No name for the gap in his teeth?

Beach Bum said...

Beware of false prophets sent by the Filthy Hippie Technoconspiracy!

Damn straight, I'll take a hooker loving TV preacher like Jimmy Swaggart any day.

okjimm said...

// old time religion in a modern way//

Wowsers.....that doesn't grok.

modern time religion in a polka way....

religion, old timers, in a way modern.....

it all hurts my head..... I wanna just go out for burgers and beer........

maybe crucify a bartender.... make him die for my foam.

susan said...

Future presidential candidates will probably all be made by Pixar.

Bradda said...

Heh, Beach Bum, Swaggart is good but Ted Haggard got busted with a hooker AND meth! Daily double...

Missy said...

Dude, you are seriously twisted.

Lovin' it.

Where have you been all my life?

Randal Graves said...

tom, if you do, I'll give you a twenty. No, not in Euros, dammit.

UC, I knew we couldn't trust those Germans. "Ja wohl! Vee want to spell you, citizen!"

Hey, if you slice your hand up, don't even think about suing!

utah, buchstabieren nicht sie book!

thatgirl, oh, I'm well aware of it, but this is a family-friendly site. I don't want to give the wrong idea.

bradda, I will admit that when I found it, I was hoping he pulled a Bishop in Aliens, heh heh.

BB, there's a blast from the past!
"I...have....sinned against you....lord." Is he still on teevee? I've seen his kid now and then on one of those channels.

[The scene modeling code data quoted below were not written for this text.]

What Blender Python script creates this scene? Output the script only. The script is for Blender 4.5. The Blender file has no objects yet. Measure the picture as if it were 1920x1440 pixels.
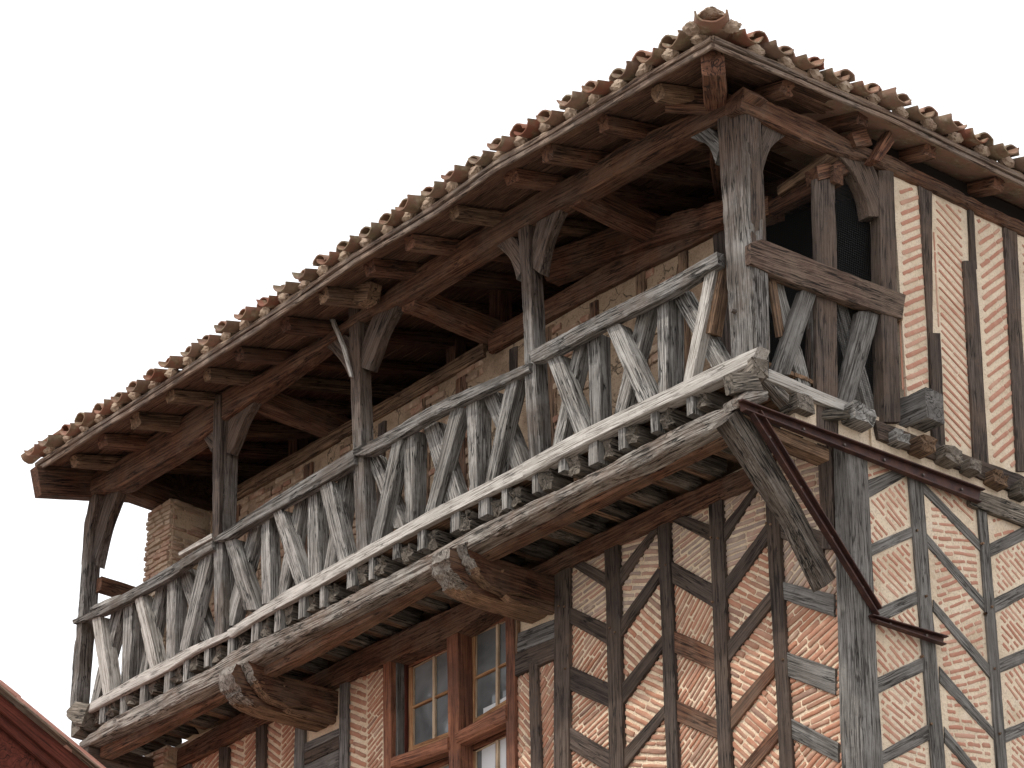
import bpy, bmesh, math, random
from math import radians, sin, cos, atan2, pi, sqrt
from mathutils import Vector, Matrix, noise
random.seed(7)
SC = bpy.context.scene
COL = SC.collection

# ------------------------------------------------------------------ camera
F, PITCH, HEAD = 5685.0, atan2(2935, 5685), radians(140.8)
FW = Vector((cos(PITCH)*cos(HEAD), cos(PITCH)*sin(HEAD), sin(PITCH)))
RT = Vector((sin(HEAD), -cos(HEAD), 0))
UP = RT.cross(FW)
CAM = Vector((15.169, -14.838, -11.215))
GROUND = -12.82
cd = bpy.data.cameras.new("camera"); cam = bpy.data.objects.new("camera", cd); COL.objects.link(cam)
cd.sensor_width = 36; cd.lens = F/1920*36; cd.clip_start = 0.5; cd.clip_end = 2000
cam.matrix_world = Matrix.Translation(CAM) @ Matrix((RT, UP, -FW)).transposed().to_4x4()
SC.camera = cam
SC.render.resolution_x = 1024; SC.render.resolution_y = 768

# ------------------------------------------------------------------ world, sun, exposure
SUN_EL, SUN_AZ = radians(55), radians(-94)        # the sun stands in front of the long facade (-Y), a little to the left
w = bpy.data.worlds.new("World"); SC.world = w; w.use_nodes = True
nt = w.node_tree; nt.nodes.clear()
sky = nt.nodes.new('ShaderNodeTexSky'); sky.sky_type = 'NISHITA'; sky.sun_disc = False
sky.sun_elevation = SUN_EL; sky.sun_rotation = radians(90)-SUN_AZ; sky.dust_density = 4
sc = nt.nodes.new('ShaderNodeVectorMath'); sc.operation = 'SCALE'; sc.inputs['Scale'].default_value = 1.0
mx = nt.nodes.new('ShaderNodeMix'); mx.data_type = 'RGBA'; mx.inputs[0].default_value = 0.86
mx.inputs[7].default_value = (16.3, 16.4, 16.7, 1)     # bright thin cloud
bg = nt.nodes.new('ShaderNodeBackground'); bg.inputs[1].default_value = 0.10
wo = nt.nodes.new('ShaderNodeOutputWorld')
nt.links.new(sky.outputs[0], sc.inputs[0]); nt.links.new(sc.outputs[0], mx.inputs[6])
nt.links.new(mx.outputs[2], bg.inputs[0]); nt.links.new(bg.outputs[0], wo.inputs[0])
sl = bpy.data.lights.new("sun", 'SUN'); sl.energy = 2.5; sl.angle = radians(1.5); sl.color = (1, .95, .87)
so = bpy.data.objects.new("sun", sl); COL.objects.link(so)
sdir = Vector((cos(SUN_EL)*cos(SUN_AZ), cos(SUN_EL)*sin(SUN_AZ), sin(SUN_EL)))
so.rotation_euler = sdir.to_track_quat('Z', 'Y').to_euler(); so.location = (0, -20, 20)
SC.view_settings.view_transform = 'Standard'; SC.view_settings.look = 'None'
SC.view_settings.exposure = 0; SC.view_settings.gamma = 1

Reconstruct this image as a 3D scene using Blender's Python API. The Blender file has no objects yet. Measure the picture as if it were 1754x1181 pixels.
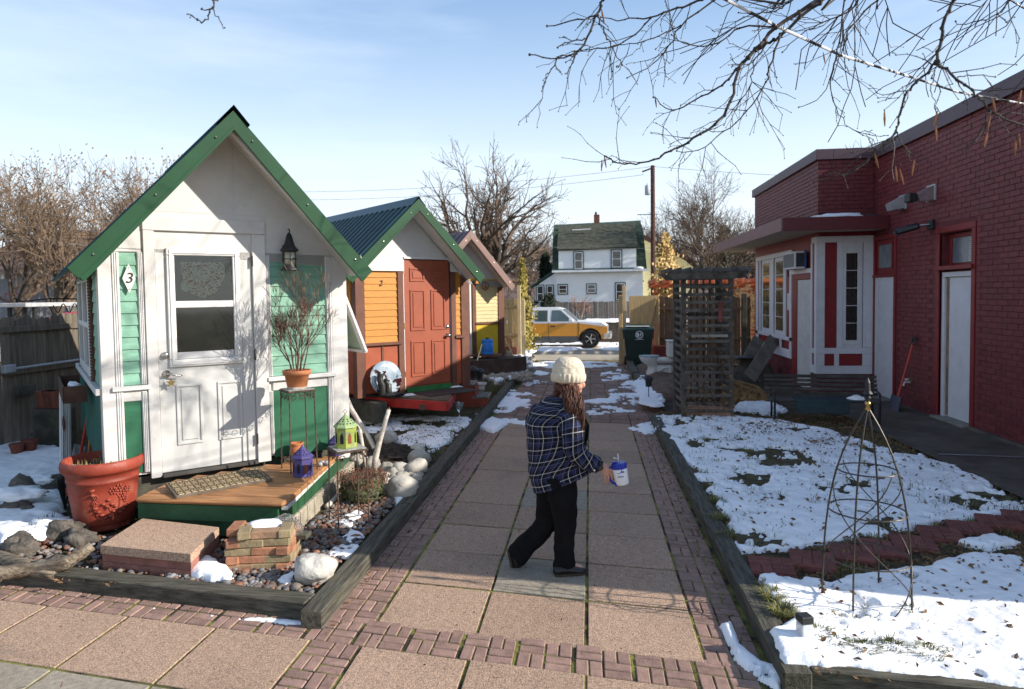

okjimm, the power of hops compels you! the power of hops compels you!

Hey, if you're gonna projectile vomit, please turn the other way, thanks.

susan, if that were the case, I'd probably have to hold my nose less often when pulling that lever.

bradda, if the 'morans' photo is the shot of the Bush era, than Haggard has to be the poster boy for modern conservatism in all its gleeful hypocrisy.

missy, there's nothing a dude likes to hear more than that. Well, "here's your check for 500 million, tax-free dollars" is up there as well.

Spartacus said...

Whoa. And here I thought I needed some time off. I think this campaign stuff is getting to you.